Monday, June 24, 2013

Yi Yi (Yang, 2000): Film Review

Edward Yang 楊德昌 (1947-2007) is the master par excellence of presenting infinite complexity within the commonplace: hidden, yet present if one will ask a question or look a little closer (in urban reflections, by way of new perspectives & backward glances, reflected in a mirror, through a window across a balcony... in spite of verbal miscommunications), like the rhythms of nature.

It is not difficult to describe Yang's film Yi Yi as one of the best films of all time. The film, which begins with a wedding and ends with a funeral, presents multiple moments of contemplation...

NJ contemplates life with and without his high school sweetheart.

... within settings equally, if not more complex, than those of contemporary Taiwan director Hou Hsiao-hsien... like this image in which Nancy is floating, alienated in space within her office -- hovering psychologically and seemingly suspended physically above the cityscape of Taipei:

Yang's use of perspective reminds one of Velázquez's "Las Meninas."

The film's seamless parallel editing of Wu Nianzhen's character NJ and his high school sweetheart Sherry with his daughter Ting-Ting as she goes on her first date effortlessly displays how the repetitions of life -- the inability to start over, the weight of time, and the presence of memory -- all serve as a corollary, by extension, of Taipei's history without ever forcing such associations in a heavy-handed manner.

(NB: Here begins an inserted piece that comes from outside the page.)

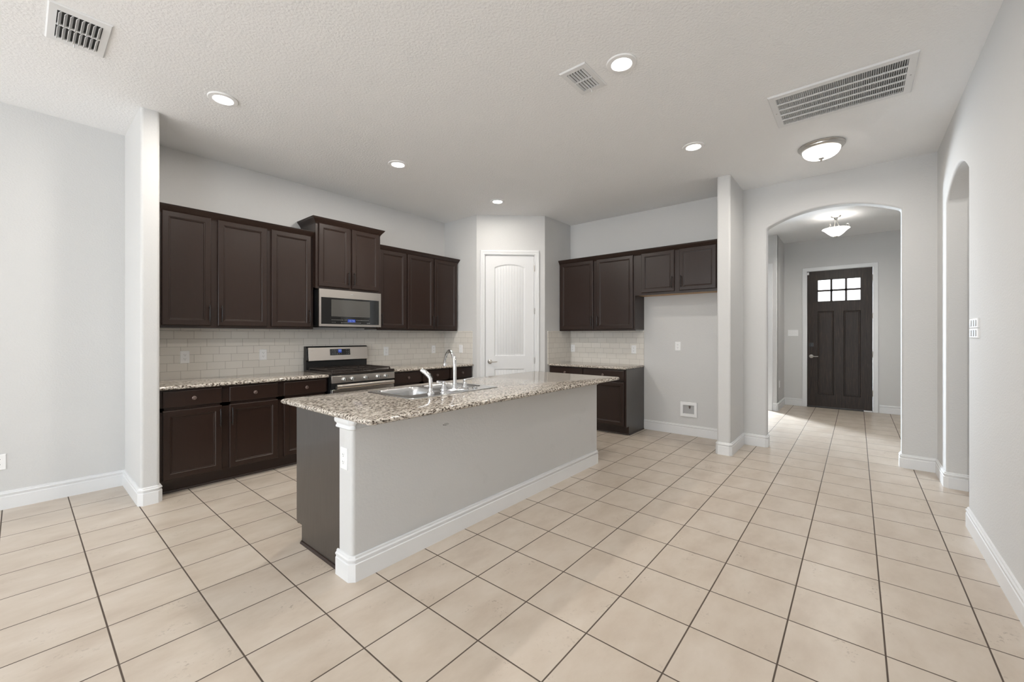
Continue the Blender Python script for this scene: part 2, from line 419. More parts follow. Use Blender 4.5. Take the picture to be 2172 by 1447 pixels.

Yi Yi's films best scenes involve NJ and the Japanese businessman Mr. Oto. At one point Mr. Oto  states: "You are like me.. We can't tell a lie... Risk is high when you do anything for the first time... Why are we afraid of the first time?... Everything in life is a first time... [yet] we are never afraid of getting up in the morning... Why?" ... the delivery is perfect in this, perhaps one of the most moving portrayals of genuine souls caught at the intersections of transnational capital.

And of course, young Yang-Yang (a representation of director Yang himself?) takes pictures of the backs of everyone's heads to help us see what we don't see: that we only grasp half of reality at best, even with all of our images in a visual culture.